AMLA: a chance for convergence in Europe
Fragmentation across 27 national AML regimes was exposed by major scandals and high‑profile failures. The EU’s AML package and the creation of AMLA respond directly to that fragmentation. AMLA’s mandate combines standard‑setting, supervision and coordination. Its governance model includes a general board of national supervisors and an executive board responsible for direct and indirect supervision. That dual structure is intended to protect decisions from national bias while ensuring cooperation. AMLA’s success will depend on building a new supervisory culture, recruiting diverse expertise, deploying modern technology (including AI), and striking the right balance with national authorities. Pleyer expects AMLA to work on regulatory technical standards immediately and to begin supervision in earnest later in the decade, with supervisory activity starting to show results by 2028.
Germany’s internal reforms: one agency, integrated approach
Germany’s mutual‑evaluation findings highlighted fragmentation in supervision (about 300 different supervisors for non‑financial entities), an excessive focus on predicate offences rather than “follow the money”, and systemic deprioritisation of money‑laundering work within agencies juggling many competing tasks. In response, Germany plans a federal financial‑crime agency that consolidates FIU functions, supervision and a specialised criminal investigation unit under one roof. The agency’s single mandate — fighting financial crime — is designed to prevent deprioritisation and to embed a follow‑the‑money investigative approach. Pleyer used national risk assessments and the FATF mutual evaluation to persuade ministers and parliamentarians that reform and investment were necessary.
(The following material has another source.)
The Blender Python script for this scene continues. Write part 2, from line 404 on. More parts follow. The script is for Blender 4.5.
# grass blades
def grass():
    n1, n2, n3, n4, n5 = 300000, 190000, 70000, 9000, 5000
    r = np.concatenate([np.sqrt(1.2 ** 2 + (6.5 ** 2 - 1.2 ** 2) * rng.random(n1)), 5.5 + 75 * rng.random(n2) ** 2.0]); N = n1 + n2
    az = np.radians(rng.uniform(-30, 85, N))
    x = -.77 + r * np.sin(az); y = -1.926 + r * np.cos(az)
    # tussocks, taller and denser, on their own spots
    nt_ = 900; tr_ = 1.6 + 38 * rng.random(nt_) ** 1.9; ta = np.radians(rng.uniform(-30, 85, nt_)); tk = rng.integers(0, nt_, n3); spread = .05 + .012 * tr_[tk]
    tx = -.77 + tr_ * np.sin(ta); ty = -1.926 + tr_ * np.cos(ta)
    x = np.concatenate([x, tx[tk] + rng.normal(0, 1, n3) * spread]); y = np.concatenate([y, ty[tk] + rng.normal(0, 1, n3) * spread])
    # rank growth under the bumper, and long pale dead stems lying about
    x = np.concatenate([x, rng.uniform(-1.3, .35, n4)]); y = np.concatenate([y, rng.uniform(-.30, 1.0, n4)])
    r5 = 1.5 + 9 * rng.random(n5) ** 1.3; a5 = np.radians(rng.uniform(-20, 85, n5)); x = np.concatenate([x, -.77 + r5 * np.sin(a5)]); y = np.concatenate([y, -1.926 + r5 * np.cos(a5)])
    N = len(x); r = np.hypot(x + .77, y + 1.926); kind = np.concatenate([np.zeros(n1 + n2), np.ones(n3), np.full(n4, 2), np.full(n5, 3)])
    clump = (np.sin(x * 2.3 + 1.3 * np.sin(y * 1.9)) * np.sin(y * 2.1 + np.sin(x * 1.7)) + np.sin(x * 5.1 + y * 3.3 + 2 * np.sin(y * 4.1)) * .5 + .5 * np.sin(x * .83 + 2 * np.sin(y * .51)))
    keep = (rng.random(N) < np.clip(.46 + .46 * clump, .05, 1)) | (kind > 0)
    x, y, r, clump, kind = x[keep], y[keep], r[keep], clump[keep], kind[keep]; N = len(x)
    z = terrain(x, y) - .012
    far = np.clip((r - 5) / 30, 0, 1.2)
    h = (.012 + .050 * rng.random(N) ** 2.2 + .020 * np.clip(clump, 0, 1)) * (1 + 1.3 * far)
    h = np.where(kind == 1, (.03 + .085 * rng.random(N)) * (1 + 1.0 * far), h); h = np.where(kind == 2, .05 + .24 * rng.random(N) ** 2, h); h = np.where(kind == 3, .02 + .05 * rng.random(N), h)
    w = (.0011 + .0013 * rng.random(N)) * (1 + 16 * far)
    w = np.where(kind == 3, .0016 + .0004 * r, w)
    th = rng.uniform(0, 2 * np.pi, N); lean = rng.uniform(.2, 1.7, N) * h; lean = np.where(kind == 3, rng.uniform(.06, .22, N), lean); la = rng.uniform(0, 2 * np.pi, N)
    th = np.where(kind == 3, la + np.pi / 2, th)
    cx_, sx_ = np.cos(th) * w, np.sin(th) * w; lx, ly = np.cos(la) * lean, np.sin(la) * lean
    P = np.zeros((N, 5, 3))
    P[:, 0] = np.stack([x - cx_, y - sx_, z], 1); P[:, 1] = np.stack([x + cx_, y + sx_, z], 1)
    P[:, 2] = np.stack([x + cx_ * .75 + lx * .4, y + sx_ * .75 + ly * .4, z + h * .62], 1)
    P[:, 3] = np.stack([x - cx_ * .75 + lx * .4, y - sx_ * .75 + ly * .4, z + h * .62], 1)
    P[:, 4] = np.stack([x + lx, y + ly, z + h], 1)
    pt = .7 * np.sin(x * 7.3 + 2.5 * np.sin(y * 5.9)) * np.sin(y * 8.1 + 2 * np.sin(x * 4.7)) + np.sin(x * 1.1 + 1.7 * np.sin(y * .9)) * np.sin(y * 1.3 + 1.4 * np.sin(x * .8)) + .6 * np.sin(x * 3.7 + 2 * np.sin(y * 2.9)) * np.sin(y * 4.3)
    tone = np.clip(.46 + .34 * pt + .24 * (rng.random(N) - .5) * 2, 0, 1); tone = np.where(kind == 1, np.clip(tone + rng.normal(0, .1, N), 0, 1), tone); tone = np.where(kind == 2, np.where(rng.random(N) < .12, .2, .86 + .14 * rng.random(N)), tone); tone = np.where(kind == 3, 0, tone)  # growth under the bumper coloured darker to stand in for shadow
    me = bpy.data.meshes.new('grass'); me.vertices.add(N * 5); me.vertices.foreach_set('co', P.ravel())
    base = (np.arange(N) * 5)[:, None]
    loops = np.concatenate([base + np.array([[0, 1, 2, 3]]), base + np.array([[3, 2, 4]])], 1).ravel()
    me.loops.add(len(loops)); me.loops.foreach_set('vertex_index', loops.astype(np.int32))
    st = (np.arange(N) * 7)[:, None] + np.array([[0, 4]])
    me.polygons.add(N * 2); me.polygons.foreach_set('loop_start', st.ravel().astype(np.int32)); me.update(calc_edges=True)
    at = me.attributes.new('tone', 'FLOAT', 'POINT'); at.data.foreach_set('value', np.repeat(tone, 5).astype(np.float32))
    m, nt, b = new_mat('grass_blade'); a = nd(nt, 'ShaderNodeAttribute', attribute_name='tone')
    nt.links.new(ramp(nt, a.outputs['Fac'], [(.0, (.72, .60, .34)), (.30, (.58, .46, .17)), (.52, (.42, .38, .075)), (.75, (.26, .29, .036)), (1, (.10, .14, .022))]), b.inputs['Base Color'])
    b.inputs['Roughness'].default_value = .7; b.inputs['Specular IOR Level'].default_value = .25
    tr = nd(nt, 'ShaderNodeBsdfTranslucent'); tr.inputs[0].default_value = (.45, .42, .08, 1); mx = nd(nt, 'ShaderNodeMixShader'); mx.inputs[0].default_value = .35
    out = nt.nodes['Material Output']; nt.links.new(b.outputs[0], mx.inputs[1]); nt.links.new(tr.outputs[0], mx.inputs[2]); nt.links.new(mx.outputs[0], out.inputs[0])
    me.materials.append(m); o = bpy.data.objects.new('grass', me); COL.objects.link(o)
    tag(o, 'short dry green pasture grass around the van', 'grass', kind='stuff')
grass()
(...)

Financial crime as a national‑security issue
Pleyer argues that financial crime should be viewed through a national‑security lens. Illicit finance can fund terrorist groups, support hostile state activity, and concentrate economic power that distorts politics and society. In Germany, the fight against financial crime is now explicitly part of the national security strategy, and the government plans to host a “No Money for Terror” conference aligned with the Munich Security Conference to emphasise these linkages.
Looking ahead
Several practical signs of future progress emerged from the conversation. FATF will continue refining evaluations with stronger effectiveness and risk indicators, FATF’s work on unintended consequences and human‑rights safeguards will develop further, proliferation financing assessments will become routine, and AMLA will begin its operational build‑out in Frankfurt with supervisory work ramping up through the late 2020s. Germany’s federal financial‑crime agency is an example of structural reform intended to close coordination gaps and focus national efforts on follow‑the‑money investigations.
Conclusion
Marcus Pleyer’s career shows the impact of converting technical regulatory priorities into strategic, security‑focused policy. His FATF presidency emphasised technology, risk‑based evaluations, and awareness of unintended consequences. The EU’s AMLA and Germany’s federal financial‑crime agency are practical responses to gaps he identified: fragmentation, insufficient supervision, and weak follow‑the‑money capabilities. The conversation underlines a central message: law without effective, risk‑based supervision and modern technology will not stop organised crime or protect national security; institutional design, political will and operational capacity must align to make AML systems work.